Hayır, mecaz değil sözlük anlamıyla, çarşamba günü Ertuğrul Özkök Kardeşimin köşesi "Tıraş"la doluydu.
Baştan aşağı tıraşlamış..
"Bendenizin tıraşla imtihanı.."
"Kadın da sakal tıraşı olur mu?."
"Bir erkek hayatında kaç tıraş devrimi yaşamıştır?"
"Tıraşta insan için küçük, yüz için büyük bir adım.."
En kocaman, köşenin yarısını kaplayan Tıraş yazısı da, "İnsanoğlunun Aya İlk Ayak Bastığı An"a gönderme yapan bu sonuncusu..
Ertuğrul N. Armstrong, bu yazısında, adıyla sanıyla bir ünlü jilet markasının, adıyla sanıyla yeni çıkan modelini anlatıyor.
Aya ayak basmakla eş tuttuğu bu "Jilet devrimi"ni denemiş de.
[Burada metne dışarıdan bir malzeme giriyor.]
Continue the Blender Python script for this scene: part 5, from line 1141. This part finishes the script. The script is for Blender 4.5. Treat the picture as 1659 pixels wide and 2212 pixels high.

Nasıl ballandırıyor o tıraşı.. Araştırmacı gazetecilik (!) de yapmış. O jileti dağıtan Uluslararası Şirketin (O da adıyla sanıyla) Türkiye temsilcisi ile de konuşmuş.
Onun laflarını da naklediyor ki, bal kaymak..
Bunların hiçbirine bir diyeceğim olmazdı.
Gazetecinin görevleri arasındadır, okurlarına gelişmeleri haber vermek, hayatını çok kolaylaştıracak yeni ürünleri tanıtmak.. Hatta alkışlar, teşekkür bile ederim..
Ederim de..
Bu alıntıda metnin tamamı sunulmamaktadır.